● **SHORT TASK**: Return the complete listing that follows, with each line reproduced exactly.

>> START GIVEN MATERIAL

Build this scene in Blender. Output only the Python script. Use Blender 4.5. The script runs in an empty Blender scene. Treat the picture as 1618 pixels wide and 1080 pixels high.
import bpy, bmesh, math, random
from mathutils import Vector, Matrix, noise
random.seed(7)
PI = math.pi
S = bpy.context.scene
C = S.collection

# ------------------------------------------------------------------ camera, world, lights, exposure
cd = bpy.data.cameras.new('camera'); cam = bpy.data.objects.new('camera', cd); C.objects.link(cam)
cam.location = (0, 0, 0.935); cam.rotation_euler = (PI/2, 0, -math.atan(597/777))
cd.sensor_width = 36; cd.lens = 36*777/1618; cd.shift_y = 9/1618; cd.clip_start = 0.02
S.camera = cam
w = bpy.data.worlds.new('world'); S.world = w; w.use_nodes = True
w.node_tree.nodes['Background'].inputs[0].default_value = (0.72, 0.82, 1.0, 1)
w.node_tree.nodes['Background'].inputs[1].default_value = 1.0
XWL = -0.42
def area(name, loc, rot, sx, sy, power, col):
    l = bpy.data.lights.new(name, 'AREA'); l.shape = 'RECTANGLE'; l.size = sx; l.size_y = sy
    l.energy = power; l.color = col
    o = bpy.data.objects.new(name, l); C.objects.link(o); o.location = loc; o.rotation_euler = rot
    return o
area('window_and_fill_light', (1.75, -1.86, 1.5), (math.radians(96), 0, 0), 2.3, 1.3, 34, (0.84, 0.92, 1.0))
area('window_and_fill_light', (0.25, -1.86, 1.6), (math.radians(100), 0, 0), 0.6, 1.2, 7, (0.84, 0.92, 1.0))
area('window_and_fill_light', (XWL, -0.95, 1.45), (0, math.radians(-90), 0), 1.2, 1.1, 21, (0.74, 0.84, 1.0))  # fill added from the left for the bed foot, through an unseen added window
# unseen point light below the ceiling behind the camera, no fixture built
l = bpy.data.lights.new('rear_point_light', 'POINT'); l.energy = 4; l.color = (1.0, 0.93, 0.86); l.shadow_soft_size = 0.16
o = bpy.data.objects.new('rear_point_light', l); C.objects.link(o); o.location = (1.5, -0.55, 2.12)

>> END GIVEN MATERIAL

● **SOLUTION TO THIS TASK**:
Build this scene in Blender. Output only the Python script. Use Blender 4.5. The script runs in an empty Blender scene. Treat the picture as 1618 pixels wide and 1080 pixels high.
import bpy, bmesh, math, random
from mathutils import Vector, Matrix, noise
random.seed(7)
PI = math.pi
S = bpy.context.scene
C = S.collection

# ------------------------------------------------------------------ camera, world, lights, exposure
cd = bpy.data.cameras.new('camera'); cam = bpy.data.objects.new('camera', cd); C.objects.link(cam)
cam.location = (0, 0, 0.935); cam.rotation_euler = (PI/2, 0, -math.atan(597/777))
cd.sensor_width = 36; cd.lens = 36*777/1618; cd.shift_y = 9/1618; cd.clip_start = 0.02
S.camera = cam
w = bpy.data.worlds.new('world'); S.world = w; w.use_nodes = True
w.node_tree.nodes['Background'].inputs[0].default_value = (0.72, 0.82, 1.0, 1)
w.node_tree.nodes['Background'].inputs[1].default_value = 1.0
XWL = -0.42
def area(name, loc, rot, sx, sy, power, col):
    l = bpy.data.lights.new(name, 'AREA'); l.shape = 'RECTANGLE'; l.size = sx; l.size_y = sy
    l.energy = power; l.color = col
    o = bpy.data.objects.new(name, l); C.objects.link(o); o.location = loc; o.rotation_euler = rot
    return o
area('window_and_fill_light', (1.75, -1.86, 1.5), (math.radians(96), 0, 0), 2.3, 1.3, 34, (0.84, 0.92, 1.0))
area('window_and_fill_light', (0.25, -1.86, 1.6), (math.radians(100), 0, 0), 0.6, 1.2, 7, (0.84, 0.92, 1.0))
area('window_and_fill_light', (XWL, -0.95, 1.45), (0, math.radians(-90), 0), 1.2, 1.1, 21, (0.74, 0.84, 1.0))  # fill added from the left for the bed foot, through an unseen added window
# unseen point light below the ceiling behind the camera, no fixture built
l = bpy.data.lights.new('rear_point_light', 'POINT'); l.energy = 4; l.color = (1.0, 0.93, 0.86); l.shadow_soft_size = 0.16
o = bpy.data.objects.new('rear_point_light', l); C.objects.link(o); o.location = (1.5, -0.55, 2.12)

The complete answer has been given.